Problem details:
Copy, exactly as written, the lines that begin at the one containing "scene starts empty." and end at the one containing "except Exception as e: print(e)". Skip any pictures in the data below.

Dataset:
________
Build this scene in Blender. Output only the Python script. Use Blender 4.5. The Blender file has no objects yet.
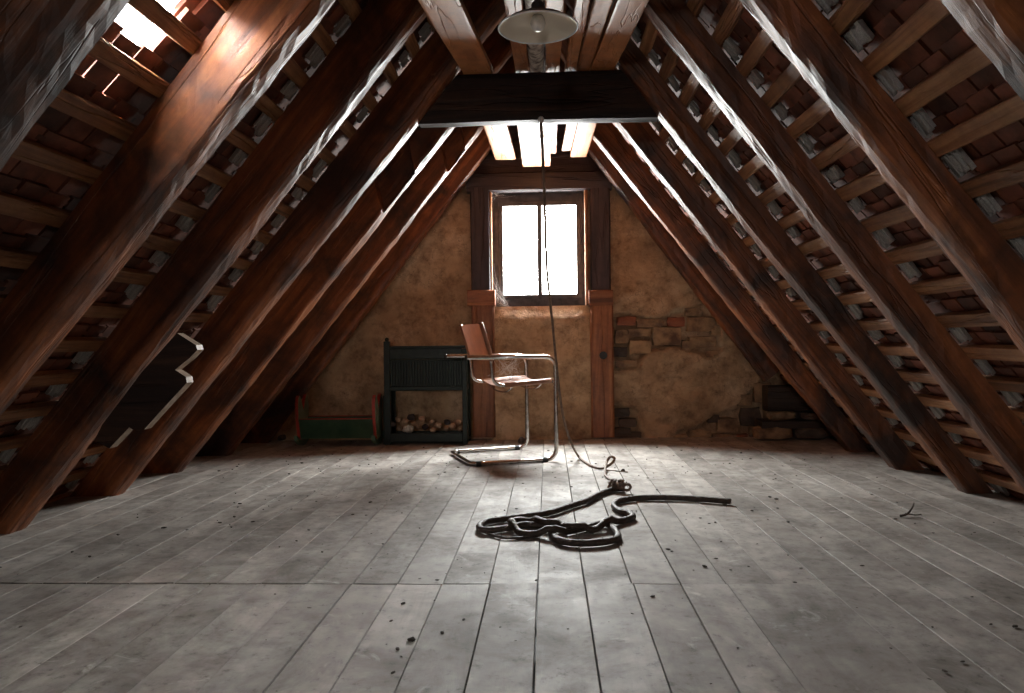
import bpy, bmesh, math, random
from mathutils import Vector, Matrix, noise

# ------------------------------------------------------------------ camera
F_PX = 760.0
CAM = Vector((0, 0, .75))
_R = Vector((.99878985, .04756058, -.0125234))      # camera axes in world space (x, depth, up)
_U = Vector((.012167, .00777569, .99989575))
_F = Vector((-.047653, .99883809, -.00718761))
scene = bpy.context.scene
COL = scene.collection
cd = bpy.data.cameras.new('camera')
cam = bpy.data.objects.new('camera', cd); COL.objects.link(cam)
cd.sensor_width = 36; cd.lens = 36 * F_PX / 1024; cd.clip_start = .02
m = Matrix((( _R.x, _U.x, -_F.x, CAM.x), (_R.y, _U.y, -_F.y, CAM.y), (_R.z, _U.z, -_F.z, CAM.z), (0, 0, 0, 1)))
cam.matrix_world = m
scene.camera = cam
scene.view_settings.view_transform = 'Standard'
scene.view_settings.look = 'None'
scene.view_settings.gamma = 1
scene.view_settings.use_curve_mapping = False
scene.view_settings.exposure = 0.0

# ------------------------------------------------------------------ overcast sky, the only light; portals mark the openings
w = bpy.data.worlds.new('world'); scene.world = w; w.use_nodes = True
bg = w.node_tree.nodes['Background']
# overcast sky: brighter towards the zenith, dimmer pale ground below the horizon
wn = w.node_tree; tc_ = wn.nodes.new('ShaderNodeTexCoord'); sx_ = wn.nodes.new('ShaderNodeSeparateXYZ')
wn.links.new(tc_.outputs['Generated'], sx_.inputs[0])
mr_ = wn.nodes.new('ShaderNodeMapRange'); mr_.inputs['From Min'].default_value = -1; wn.links.new(sx_.outputs['Z'], mr_.inputs['Value'])
cr_ = wn.nodes.new('ShaderNodeValToRGB'); wn.links.new(mr_.outputs[0], cr_.inputs['Fac']); wn.links.new(cr_.outputs['Color'], bg.inputs['Color'])
e_ = cr_.color_ramp.elements
e_[0].position = 0; e_[0].color = (.36, .35, .34, 1); e_[1].position = 1; e_[1].color = (1, .985, .97, 1)
for p_, c_ in ((.49, (.36, .35, .34, 1)), (.51, (.40, .393, .385, 1)), (.8, (.82, .805, .79, 1))):
    q_ = e_.new(p_); q_.color = c_
bg.inputs['Strength'].default_value = 235.0

def portal(name, loc, sx, sy, rot):
    l = bpy.data.lights.new(name, 'AREA'); l.shape = 'RECTANGLE'; l.size = sx; l.size_y = sy
    l.cycles.is_portal = True
    o = bpy.data.objects.new(name, l); o.location = loc; o.rotation_euler = rot; COL.objects.link(o)
    return o
WY = 5.85            # gable wall plane
RY = -3.2            # rear gable wall plane
portal('window_portal', (-.055, WY + .125, 1.41), .72, .86, (-math.pi/2, 0, 0))
portal('rear_window_portal', (-.7, RY - .04, 1.3), .34, .34, (math.pi/2, 0, 0))

rnd = random.Random(7)
PI = math.pi

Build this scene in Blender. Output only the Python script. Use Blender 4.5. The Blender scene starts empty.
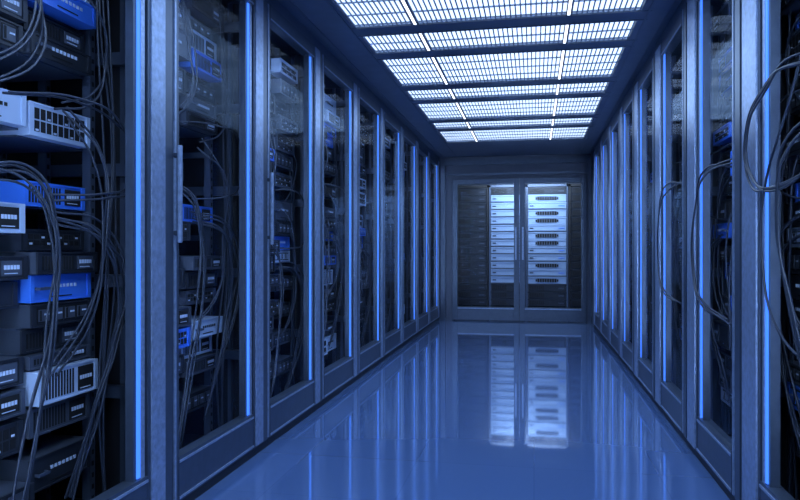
import bpy, bmesh, math, random
from mathutils import Vector
scn=bpy.context.scene
try:
    scn.view_settings.view_transform='Standard'
    scn.view_settings.look='None'
except Exception as e: print(e)

# ---------------------------------------------------------------- constants
CAM_H=1.10; XL=-1.48; XR=0.86; ZC=2.55; P=1.03
YL0=1.61; YR0=2.14          # near boundary of cabinet 0 on each side
YE=10.90
# ---------------------------------------------------------------- materials
def mat(name,col,rough=.5,metal=0.,emit=None,es=0.,noise=0.,nscale=20,spec=.5,bump=0.):
    m=bpy.data.materials.new(name); m.use_nodes=True
    nt=m.node_tree; b=nt.nodes['Principled BSDF']
    b.inputs['Base Color'].default_value=(*col,1); b.inputs['Roughness'].default_value=rough
    b.inputs['Metallic'].default_value=metal; b.inputs['Specular IOR Level'].default_value=spec
    if emit:
        b.inputs['Emission Color'].default_value=(*emit,1); b.inputs['Emission Strength'].default_value=es
    if noise>0:
        tc=nt.nodes.new('ShaderNodeTexCoord'); n=nt.nodes.new('ShaderNodeTexNoise')
        n.inputs['Scale'].default_value=nscale; n.inputs['Detail'].default_value=6
        nt.links.new(tc.outputs['Object'],n.inputs['Vector'])
        r=nt.nodes.new('ShaderNodeValToRGB')
        r.color_ramp.elements[0].position=.3; r.color_ramp.elements[1].position=.7
        r.color_ramp.elements[0].color=(*[c*(1-noise) for c in col],1)
        r.color_ramp.elements[1].color=(*[min(1,c*(1+noise)) for c in col],1)
        nt.links.new(n.outputs['Fac'],r.inputs['Fac']); nt.links.new(r.outputs['Color'],b.inputs['Base Color'])
    return m
M={}
M['frame']=mat('frame_metal',(.082,.110,.165),.34,.5,noise=.08,nscale=25)
M['frame_lt']=mat('post_aluminium',(.30,.39,.58),.30,.4,noise=.2,nscale=45)
M['dark']=mat('dark_panel',(.015,.020,.032),.5,.2)
M['inner']=mat('rack_interior',(.007,.009,.015),.6)
M['post']=mat('rack_upright',(.075,.10,.16),.4,.4)
M['led']=mat('blue_led',(.03,.08,.3),.4,emit=(.045,.20,1.0),es=1.5)
M['fill_bar']=mat('cabinet_fill_light',(.5,.6,.9),.4,emit=(.44,.64,1.0),es=44)  # added glow that brightens the rack interiors, no real fixture
M['srv_d']=mat('server_dark',(.024,.030,.045),.38,.3)
M['srv_m']=mat('server_grey',(.070,.088,.13),.38,.3)
M['srv_b']=mat('server_blue',(.05,.20,.82),.35,.1)
M['srv_w']=mat('server_light',(.46,.58,.80),.35,.1)
M['slot']=mat('vent_black',(.004,.005,.008),.7)
M['lab']=mat('label_white',(.5,.6,.8),.5)
M['cable']=mat('cable_black',(.032,.042,.068),.35)
M['soffit']=mat('ceiling_panel',(.13,.165,.23),.38,.3,noise=.1,nscale=8)
M['beam']=mat('ceiling_beam',(.12,.15,.21),.4,.3)
M['slat']=mat('grille_slat',(.34,.42,.54),.5,.2)
M['light']=mat('light_diffuser',(.8,.85,1),.5,emit=(.62,.78,1.0),es=1.5)
M['seam']=mat('light_tube',(.9,.95,1),.5,emit=(.82,.90,1.0),es=2.8)
M['wall']=mat('wall_paint',(.08,.10,.15),.5,.1,noise=.1,nscale=5)
M['edge']=mat('far_server_light',(.27,.38,.60),.35,.0)
# glass : thin clear sheet, gloss rising only towards grazing view (same from both faces)
g=bpy.data.materials.new('door_glass'); g.use_nodes=True; nt=g.node_tree; nt.nodes.clear()
o=nt.nodes.new('ShaderNodeOutputMaterial'); t=nt.nodes.new('ShaderNodeBsdfTransparent'); t.inputs[0].default_value=(.97,.985,1,1)
gl=nt.nodes.new('ShaderNodeBsdfGlossy'); gl.inputs['Color'].default_value=(.7,.8,.95,1); gl.inputs['Roughness'].default_value=.05
lw=nt.nodes.new('ShaderNodeLayerWeight'); lw.inputs['Blend'].default_value=.5
pw=nt.nodes.new('ShaderNodeMath'); pw.operation='POWER'; pw.inputs[1].default_value=5
ml=nt.nodes.new('ShaderNodeMath'); ml.operation='MULTIPLY_ADD'; ml.inputs[1].default_value=.18; ml.inputs[2].default_value=.005
mx=nt.nodes.new('ShaderNodeMixShader')
nt.links.new(lw.outputs['Facing'],pw.inputs[0]); nt.links.new(pw.outputs[0],ml.inputs[0]); nt.links.new(ml.outputs[0],mx.inputs[0])
nt.links.new(t.outputs[0],mx.inputs[1]); nt.links.new(gl.outputs[0],mx.inputs[2]); nt.links.new(mx.outputs[0],o.inputs[0])
M['glass']=g
# floor
f=bpy.data.materials.new('floor_polished_blue'); f.use_nodes=True; nt=f.node_tree; b=nt.nodes['Principled BSDF']
tc=nt.nodes.new('ShaderNodeTexCoord'); br=nt.nodes.new('ShaderNodeTexBrick')
br.offset=0; br.inputs['Scale'].default_value=1; br.inputs['Brick Width'].default_value=.6; br.inputs['Row Height'].default_value=.6
br.inputs['Mortar Size'].default_value=.002
br.inputs['Color1'].default_value=(.105,.185,.41,1); br.inputs['Color2'].default_value=(.11,.195,.43,1); br.inputs['Mortar'].default_value=(.085,.155,.36,1)
nt.links.new(tc.outputs['Object'],br.inputs['Vector']); nt.links.new(br.outputs['Color'],b.inputs['Base Color'])
n=nt.nodes.new('ShaderNodeTexNoise'); n.inputs['Scale'].default_value=3; nt.links.new(tc.outputs['Object'],n.inputs['Vector'])
mr=nt.nodes.new('ShaderNodeMapRange'); mr.inputs['To Min'].default_value=.02; mr.inputs['To Max'].default_value=.06
nt.links.new(n.outputs['Fac'],mr.inputs['Value']); nt.links.new(mr.outputs['Result'],b.inputs['Roughness'])
b.inputs['Specular IOR Level'].default_value=1.0; b.inputs['Coat Weight'].default_value=.7; b.inputs['Coat Roughness'].default_value=.03
M['floor']=f

# ---------------------------------------------------------------- mesh builder
class MB:
    def __init__(s): s.v=[]; s.f=[]; s.m=[]; s.mats=[]
    def mi(s,k):
        if k not in s.mats: s.mats.append(k)
        return s.mats.index(k)
    def box(s,x0,x1,y0,y1,z0,z1,k):
        i=len(s.v); q=s.mi(k)
        s.v+=[(x0,y0,z0),(x1,y0,z0),(x1,y1,z0),(x0,y1,z0),(x0,y0,z1),(x1,y0,z1),(x1,y1,z1),(x0,y1,z1)]
        for a in ((0,3,2,1),(4,5,6,7),(0,1,5,4),(1,2,6,5),(2,3,7,6),(3,0,4,7)):
            s.f.append(tuple(i+j for j in a)); s.m.append(q)
    def mesh(s,name,fn=None):
        me=bpy.data.meshes.new(name)
        me.from_pydata([fn(*p) if fn else p for p in s.v],[],s.f)
        for k in s.mats: me.materials.append(M[k])
        me.polygons.foreach_set('material_index',s.m)
        bm=bmesh.new(); bm.from_mesh(me); bmesh.ops.recalc_face_normals(bm,faces=bm.faces); bm.to_mesh(me); bm.free()
        return me
def obj(name,data,parent=None,loc=(0,0,0),bevel=0):
    ob=bpy.data.objects.new(name,data); scn.collection.objects.link(ob)
    ob.location=loc
    if parent: ob.parent=parent
    if bevel:
        md=ob.modifiers.new('bevel','BEVEL'); md.width=bevel; md.segments=2; md.limit_method='ANGLE'
    return ob
def empty(name,loc):
    e=bpy.data.objects.new(name,None); scn.collection.objects.link(e); e.location=loc; e.empty_display_size=.2; return e
def simple(name,boxes,bevel=0):
    b=MB()
    for x in boxes: b.box(*x)
    return obj(name,b.mesh(name),bevel=bevel)

# local cabinet coords: (u = depth behind door plane, v = along aisle, z)
LF=lambda u,v,z:(-u,v,z)
RF=lambda u,v,z:(u,v,z)

def unit(b,v0,v1,z0,h,u0,col,kind,rnd):
    """one rack appliance : chassis, raised bezel, ears, vents / bays / ports, label, handle"""
    b.box(u0,u0+.50,v0,v1,z0,z0+h,'srv_m' if col=='srv_d' else col)
    w=v1-v0; e=.006
    b.box(u0-.008,u0,v0-.004,v1+.004,z0,z0+e,col); b.box(u0-.008,u0,v0-.004,v1+.004,z0+h-e,z0+h,col)
    b.box(u0-.008,u0,v0-.004,v0+.016,z0+e,z0+h-e,col); b.box(u0-.008,u0,v1-.016,v1+.004,z0+e,z0+h-e,col)
    b.box(u0-.003,u0,v0+.016,v1-.016,z0+e,z0+h-e,'srv_d' if col=='srv_d' else col)
    a=v0+.022; c=v1-.022; zb=z0+.014; zt=z0+h-.014
    if kind==0:     # vents + label
        n=11; sp=(c-a)*.62/n
        for i in range(n): b.box(u0-.0045,u0-.003,a+i*sp,a+i*sp+sp*.55,zb,zt,'slot')
        l=a+(c-a)*.68
        b.box(u0-.006,u0-.003,l,c,zb,zt,'srv_m' if col=='srv_d' else 'slot')
        for i in range(5):
            q=l+.008+i*(c-l-.016)/5
            b.box(u0-.0075,u0-.006,q,q+(c-l)*.12,(zb+zt)/2-.004,(zb+zt)/2+.010,'lab')
        b.box(u0-.0075,u0-.006,l+.01,c-.02,zb+.006,zb+.009,'lab')
    elif kind==1:   # drive bays
        n=4; sp=(c-a)/n
        for i in range(n):
            q=a+i*sp
            b.box(u0-.0055,u0-.003,q+.003,q+sp-.003,zb,zt,'slot')
            b.box(u0-.0075,u0-.0055,q+.007,q+sp-.007,zb+.005,zt-.005,col if col!='srv_d' else 'srv_m')
            b.box(u0-.010,u0-.0075,q+.010,q+.018,zb+.008,zt-.008,'slot')
            b.box(u0-.009,u0-.0075,q+sp*.5,q+sp-.012,(zb+zt)/2,(zb+zt)/2+.006,'lab')
    elif kind==2:   # port rows
        n=9; sp=(c-a)/n; hh=(zt-zb)/2
        for r in range(2):
            for i in range(n):
                q=a+i*sp
                b.box(u0-.0045,u0-.003,q+.003,q+sp-.004,zb+r*hh+.003,zb+(r+1)*hh-.003,'slot')
                if (i+r)%3==0: b.box(u0-.006,u0-.0045,q+.006,q+sp-.010,zb+r*hh+.005,zb+r*hh+.012,'lab')
    else:           # plain bezel, dashed label strip, handle
        zm=(zb+zt)/2
        for i in range(7):
            q=a+(c-a)*(.30+.075*i); b.box(u0-.005,u0-.003,q,q+(c-a)*.045,zm,zm+.012,'lab' if col!='srv_w' else 'slot')
        b.box(u0-.005,u0-.003,a+(c-a)*.3,a+(c-a)*.7,zb,zb+.004,'slot')
        b.box(u0-.024,u0-.018,a,a+(c-a)*.2,zm-.005,zm+.005,'post')
        b.box(u0-.018,u0,a,a+.006,zm-.005,zm+.005,'post'); b.box(u0-.018,u0,a+(c-a)*.2-.006,a+(c-a)*.2,zm-.005,zm+.005,'post')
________
Written solution:
Build this scene in Blender. Output only the Python script. Use Blender 4.5. The Blender scene starts empty.
import bpy, bmesh, math, random
from mathutils import Vector
scn=bpy.context.scene
try:
    scn.view_settings.view_transform='Standard'
    scn.view_settings.look='None'
except Exception as e: print(e)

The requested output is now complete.